The NFL’s biggest, brashest stars were on display, including the likes of Drew Brees, Odell Beckham, Dez Bryant, Richard Sherman and DeMarco Murray.
Yet the game was a lesson in intense boredom. The AFC eventually won, 20-13, and I know this only because I looked up the score Monday. I couldn’t make it to the Pro Bowl finish, instead flipping the channel to see the white-smiled Steve Harvey as host of “Family Feud.”
So how could a Pro Bowl so rich in talent be so poor in watchability? It has nothing to do with talent and everything to do with effort. The players on the field really didn’t care much about the outcome so the effort was laughable.
I’d argue you could have taken the 1-15 Cleveland Browns and beaten both Pro Bowl teams combined if the Browns played with intensity and the Pro Bowlers played like they did Sunday night.
Talent is only a small part of the equation.

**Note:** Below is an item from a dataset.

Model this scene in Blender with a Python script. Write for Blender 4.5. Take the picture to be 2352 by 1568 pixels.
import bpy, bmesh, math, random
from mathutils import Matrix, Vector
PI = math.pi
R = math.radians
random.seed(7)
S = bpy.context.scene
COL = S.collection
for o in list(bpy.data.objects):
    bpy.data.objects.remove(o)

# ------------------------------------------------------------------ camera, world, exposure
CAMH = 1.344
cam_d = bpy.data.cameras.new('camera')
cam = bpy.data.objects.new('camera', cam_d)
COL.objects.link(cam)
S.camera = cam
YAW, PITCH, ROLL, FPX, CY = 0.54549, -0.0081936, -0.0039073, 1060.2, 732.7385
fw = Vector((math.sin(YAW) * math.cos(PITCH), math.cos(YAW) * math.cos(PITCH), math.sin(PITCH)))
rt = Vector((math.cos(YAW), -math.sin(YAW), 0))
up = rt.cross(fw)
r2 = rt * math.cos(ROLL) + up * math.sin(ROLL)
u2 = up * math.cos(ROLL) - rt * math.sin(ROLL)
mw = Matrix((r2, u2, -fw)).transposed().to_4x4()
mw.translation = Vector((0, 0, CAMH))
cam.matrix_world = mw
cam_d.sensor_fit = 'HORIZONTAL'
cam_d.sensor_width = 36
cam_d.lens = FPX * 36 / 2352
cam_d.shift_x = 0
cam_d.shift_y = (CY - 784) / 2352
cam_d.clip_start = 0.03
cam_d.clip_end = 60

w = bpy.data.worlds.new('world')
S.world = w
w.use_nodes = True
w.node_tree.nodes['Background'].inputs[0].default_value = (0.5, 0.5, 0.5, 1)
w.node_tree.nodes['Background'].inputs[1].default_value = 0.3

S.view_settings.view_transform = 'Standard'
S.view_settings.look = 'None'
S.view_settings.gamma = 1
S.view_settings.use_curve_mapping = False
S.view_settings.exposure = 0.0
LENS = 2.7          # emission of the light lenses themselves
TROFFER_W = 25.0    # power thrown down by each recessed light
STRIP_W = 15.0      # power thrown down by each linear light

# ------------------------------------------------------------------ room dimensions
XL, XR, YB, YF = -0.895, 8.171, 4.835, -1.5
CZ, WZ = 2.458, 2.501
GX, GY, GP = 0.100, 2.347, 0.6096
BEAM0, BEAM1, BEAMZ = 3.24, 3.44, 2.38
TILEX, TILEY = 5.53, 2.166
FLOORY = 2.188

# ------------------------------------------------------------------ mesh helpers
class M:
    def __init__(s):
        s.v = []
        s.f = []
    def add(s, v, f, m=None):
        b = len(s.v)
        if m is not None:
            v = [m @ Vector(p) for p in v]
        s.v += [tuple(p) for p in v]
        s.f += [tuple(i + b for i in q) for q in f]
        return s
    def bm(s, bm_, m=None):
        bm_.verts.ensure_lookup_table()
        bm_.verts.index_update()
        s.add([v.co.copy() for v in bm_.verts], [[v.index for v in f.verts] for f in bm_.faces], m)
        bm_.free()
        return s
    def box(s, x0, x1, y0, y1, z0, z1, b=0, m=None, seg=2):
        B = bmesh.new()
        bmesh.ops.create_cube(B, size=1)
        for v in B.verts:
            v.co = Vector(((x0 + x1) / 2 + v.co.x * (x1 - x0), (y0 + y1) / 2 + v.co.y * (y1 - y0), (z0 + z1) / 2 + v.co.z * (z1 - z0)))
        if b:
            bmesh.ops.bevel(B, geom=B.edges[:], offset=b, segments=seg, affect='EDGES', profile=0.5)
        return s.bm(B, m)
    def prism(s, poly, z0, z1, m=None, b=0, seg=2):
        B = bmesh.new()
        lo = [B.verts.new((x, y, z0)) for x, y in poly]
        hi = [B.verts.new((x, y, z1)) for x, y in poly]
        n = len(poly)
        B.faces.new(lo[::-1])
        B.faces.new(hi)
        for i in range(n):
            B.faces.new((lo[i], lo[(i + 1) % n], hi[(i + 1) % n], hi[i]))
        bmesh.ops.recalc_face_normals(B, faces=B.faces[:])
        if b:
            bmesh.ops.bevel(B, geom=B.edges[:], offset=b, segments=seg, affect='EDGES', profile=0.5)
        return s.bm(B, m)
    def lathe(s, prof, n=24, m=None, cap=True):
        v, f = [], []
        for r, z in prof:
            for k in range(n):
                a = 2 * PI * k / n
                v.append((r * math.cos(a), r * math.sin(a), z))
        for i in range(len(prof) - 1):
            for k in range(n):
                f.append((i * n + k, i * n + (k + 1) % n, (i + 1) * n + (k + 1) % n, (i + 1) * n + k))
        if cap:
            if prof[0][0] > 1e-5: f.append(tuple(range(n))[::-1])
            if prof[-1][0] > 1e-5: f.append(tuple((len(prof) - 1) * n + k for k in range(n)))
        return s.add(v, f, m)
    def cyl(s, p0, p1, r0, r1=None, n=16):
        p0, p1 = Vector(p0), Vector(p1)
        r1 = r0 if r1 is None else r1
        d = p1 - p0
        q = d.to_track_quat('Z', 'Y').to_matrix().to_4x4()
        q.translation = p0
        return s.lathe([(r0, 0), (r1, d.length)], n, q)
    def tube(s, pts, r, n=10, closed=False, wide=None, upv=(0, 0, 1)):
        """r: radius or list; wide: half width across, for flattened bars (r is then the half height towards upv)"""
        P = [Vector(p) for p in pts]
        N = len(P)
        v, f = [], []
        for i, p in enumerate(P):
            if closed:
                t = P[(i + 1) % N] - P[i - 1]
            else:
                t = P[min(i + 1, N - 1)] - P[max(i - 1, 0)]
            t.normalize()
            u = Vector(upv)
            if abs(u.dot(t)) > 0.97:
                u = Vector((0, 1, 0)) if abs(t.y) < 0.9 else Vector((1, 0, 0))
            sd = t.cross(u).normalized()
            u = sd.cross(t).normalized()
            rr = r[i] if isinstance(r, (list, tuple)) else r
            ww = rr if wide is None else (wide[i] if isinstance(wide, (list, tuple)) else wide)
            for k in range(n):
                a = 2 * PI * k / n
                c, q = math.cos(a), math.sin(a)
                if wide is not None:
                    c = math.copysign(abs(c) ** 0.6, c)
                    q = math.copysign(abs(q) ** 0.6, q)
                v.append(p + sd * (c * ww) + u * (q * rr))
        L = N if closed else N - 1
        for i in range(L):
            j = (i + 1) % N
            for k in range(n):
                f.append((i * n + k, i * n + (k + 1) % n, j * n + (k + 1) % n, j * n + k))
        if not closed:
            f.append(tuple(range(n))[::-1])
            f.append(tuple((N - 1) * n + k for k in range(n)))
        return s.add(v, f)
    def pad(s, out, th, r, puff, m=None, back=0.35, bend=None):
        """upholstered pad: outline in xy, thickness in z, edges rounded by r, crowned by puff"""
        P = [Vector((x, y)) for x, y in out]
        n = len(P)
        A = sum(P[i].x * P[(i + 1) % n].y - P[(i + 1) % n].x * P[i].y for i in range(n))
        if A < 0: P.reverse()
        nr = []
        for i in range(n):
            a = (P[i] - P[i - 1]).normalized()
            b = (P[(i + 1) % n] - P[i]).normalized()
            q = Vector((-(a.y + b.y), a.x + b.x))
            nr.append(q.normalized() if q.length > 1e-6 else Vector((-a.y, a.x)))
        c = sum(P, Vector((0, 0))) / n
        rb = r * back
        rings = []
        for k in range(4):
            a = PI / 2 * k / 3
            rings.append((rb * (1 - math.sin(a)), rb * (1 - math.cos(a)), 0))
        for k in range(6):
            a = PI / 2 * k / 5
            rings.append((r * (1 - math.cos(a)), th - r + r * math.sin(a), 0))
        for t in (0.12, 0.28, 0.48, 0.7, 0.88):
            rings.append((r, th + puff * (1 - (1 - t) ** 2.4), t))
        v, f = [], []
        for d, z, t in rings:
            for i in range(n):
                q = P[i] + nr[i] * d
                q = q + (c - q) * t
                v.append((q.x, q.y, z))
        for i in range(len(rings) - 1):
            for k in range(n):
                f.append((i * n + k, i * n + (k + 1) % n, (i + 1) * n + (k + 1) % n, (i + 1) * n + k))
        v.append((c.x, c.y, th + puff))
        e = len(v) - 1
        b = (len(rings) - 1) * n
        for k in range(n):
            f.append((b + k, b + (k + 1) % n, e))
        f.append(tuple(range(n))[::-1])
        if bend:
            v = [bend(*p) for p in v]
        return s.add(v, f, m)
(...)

This explains why the New England Patriots can lose one of their best players, TE Rob Gronkowski, and still coast into the Super Bowl. It explains why the Patriots go 3-1 while QB Tom Brady serves a four-game suspension.
I use all these pro football analogies to make a seamless transition to Warren County athletics. When Pioneer fans put their heads together to talk about local sports, the popular opinion is our teams aren’t among the elite because we don’t have the talent. I’ve long argued that, like the teams in the Pro Bowl, we have the talent, but things are not tuned just right.
For anyone who says Warren County doesn’t have the talent to win, allow me to turn your attention to White County basketball. For some reason, despite having a smaller high school and thus a smaller talent pool, White County routinely beats Warren County in high school basketball, both boys and girls.
White County has 1,184 students, according to TSSAA numbers. Warren County has 2,053.
If you look at these White County teams, they don’t have physical specimens who are 6-foot-5 and dunking with both hands. Yet they beat us nearly every time.
Examining scores from Friday night, White County’s two teams combined to beat the Pioneers and Lady Pioneers by 39 points. You can’t convince me it’s because they have more talent.
If it came down to talent, the series would be a roughly 50-50 split because kids growing up in Sparta aren’t any different than kids growing up in McMinnville. There are dozens of intangibles and we can’t seem to get them to fall in place.